Kedua petinggi perusahaan tersebut merampungkan pemeriksaan tim penyidik, di Gedung Merah Putih KPK, Jakarta Selatan, Kamis (7/11/2024).
Sebelumnya, tim penyidik KPK juga menyita sejumlah dokumen terkait proyek bansos presiden dari Direktur PT Rajawali Agro Mas, Michael Samantha dan Corporate Secretary PT Dwimukti Graha Elektrindo, Nur Afni, pada Rabu (6/11/2024).
“Penyidik melakukan penyitaan atas dokumen-dokumen yang diduga terkait perkara,” kata Anggota Tim Jubir KPK, Budi Prasetyo kepada wartawan di Jakarta, Kamis (7/11/2024).
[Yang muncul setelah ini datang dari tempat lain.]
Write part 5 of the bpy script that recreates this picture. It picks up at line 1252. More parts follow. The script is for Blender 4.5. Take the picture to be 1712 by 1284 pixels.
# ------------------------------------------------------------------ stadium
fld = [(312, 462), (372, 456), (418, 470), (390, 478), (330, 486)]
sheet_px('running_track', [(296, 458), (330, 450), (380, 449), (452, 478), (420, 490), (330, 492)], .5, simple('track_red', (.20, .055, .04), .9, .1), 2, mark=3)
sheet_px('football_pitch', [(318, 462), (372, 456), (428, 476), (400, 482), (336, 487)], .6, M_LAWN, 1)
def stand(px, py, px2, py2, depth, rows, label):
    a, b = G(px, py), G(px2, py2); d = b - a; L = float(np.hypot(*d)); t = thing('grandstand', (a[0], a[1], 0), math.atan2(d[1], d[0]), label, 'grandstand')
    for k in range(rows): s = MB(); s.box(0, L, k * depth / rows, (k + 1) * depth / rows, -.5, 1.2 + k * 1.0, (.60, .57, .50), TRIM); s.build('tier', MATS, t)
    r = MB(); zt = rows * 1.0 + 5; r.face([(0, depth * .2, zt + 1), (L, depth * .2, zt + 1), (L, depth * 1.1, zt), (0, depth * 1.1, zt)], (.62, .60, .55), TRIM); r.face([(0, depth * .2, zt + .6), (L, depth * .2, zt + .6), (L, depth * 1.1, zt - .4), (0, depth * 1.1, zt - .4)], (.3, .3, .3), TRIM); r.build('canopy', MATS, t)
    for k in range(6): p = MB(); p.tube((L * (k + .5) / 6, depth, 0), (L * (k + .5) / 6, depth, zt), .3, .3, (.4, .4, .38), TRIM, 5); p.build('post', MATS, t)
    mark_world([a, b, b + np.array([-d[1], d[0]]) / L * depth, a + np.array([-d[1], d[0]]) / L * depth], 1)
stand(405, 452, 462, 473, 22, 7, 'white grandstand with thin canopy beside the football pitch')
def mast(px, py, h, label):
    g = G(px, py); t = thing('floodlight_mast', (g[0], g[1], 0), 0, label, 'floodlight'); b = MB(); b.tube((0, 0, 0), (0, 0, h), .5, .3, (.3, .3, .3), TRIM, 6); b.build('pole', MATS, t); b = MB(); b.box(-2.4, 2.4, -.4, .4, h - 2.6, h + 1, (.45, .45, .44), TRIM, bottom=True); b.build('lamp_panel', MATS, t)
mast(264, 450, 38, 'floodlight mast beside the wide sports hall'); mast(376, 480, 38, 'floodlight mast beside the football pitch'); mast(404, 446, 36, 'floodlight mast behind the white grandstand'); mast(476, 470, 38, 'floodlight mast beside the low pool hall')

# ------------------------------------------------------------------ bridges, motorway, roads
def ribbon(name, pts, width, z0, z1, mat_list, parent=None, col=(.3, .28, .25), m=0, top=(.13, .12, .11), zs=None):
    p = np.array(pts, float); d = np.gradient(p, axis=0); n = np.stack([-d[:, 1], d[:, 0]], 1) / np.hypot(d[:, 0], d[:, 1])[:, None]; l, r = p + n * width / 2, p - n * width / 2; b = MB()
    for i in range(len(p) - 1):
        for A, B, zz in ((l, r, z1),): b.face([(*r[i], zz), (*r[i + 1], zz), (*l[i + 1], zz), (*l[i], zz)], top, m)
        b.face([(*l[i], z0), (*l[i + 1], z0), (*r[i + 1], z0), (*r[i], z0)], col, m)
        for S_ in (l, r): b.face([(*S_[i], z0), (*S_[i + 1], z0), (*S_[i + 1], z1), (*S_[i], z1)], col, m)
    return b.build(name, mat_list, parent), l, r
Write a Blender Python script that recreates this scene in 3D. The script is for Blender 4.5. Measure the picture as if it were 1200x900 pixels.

Kasus dugaan korupsi pengadaan bansos presiden diumumkan naik ke tahap penyidikan pada 26 Juni 2024. Perhitungan awal kerugian keuangan negara akibat dugaan tindak pidana korupsi bansos presiden tersebut mencapai Rp125 miliar.
KPK telah menetapkan satu orang tersangka bernama Ivo Wongkaren (IW).
Untuk diketahui, ada total enam juta paket sembako dari Bansos Presiden yang diduga dikorupsi. Enam juta paket itu berasal dari penyaluran tahap tiga, lima, dan enam.
Masing-masing tahap terdapat dua juta paket sembako. Adapun modus korupsinya adalah pengurangan kualitas Bansos.
“Tahap tiga, lima, dan enam per tahap itu kurang lebih sekitar dua juta paket. Jadi, kalau tiga tahap itu, dikalikan dua juta sekitar enam juta, ya, enam juta paket,” kata Tessa Kamis (4/7/2024).
Sementara itu, total nilai proyek untuk tiga tahap penyaluran Bansos presiden yang berujung korupsi itu nominalnya hampir Rp 1 triliun.
“Untuk nilai kontraknya sendiri totalnya sekitar Rp900 miliar untuk tiga tahap ya,” ungkap Tessa.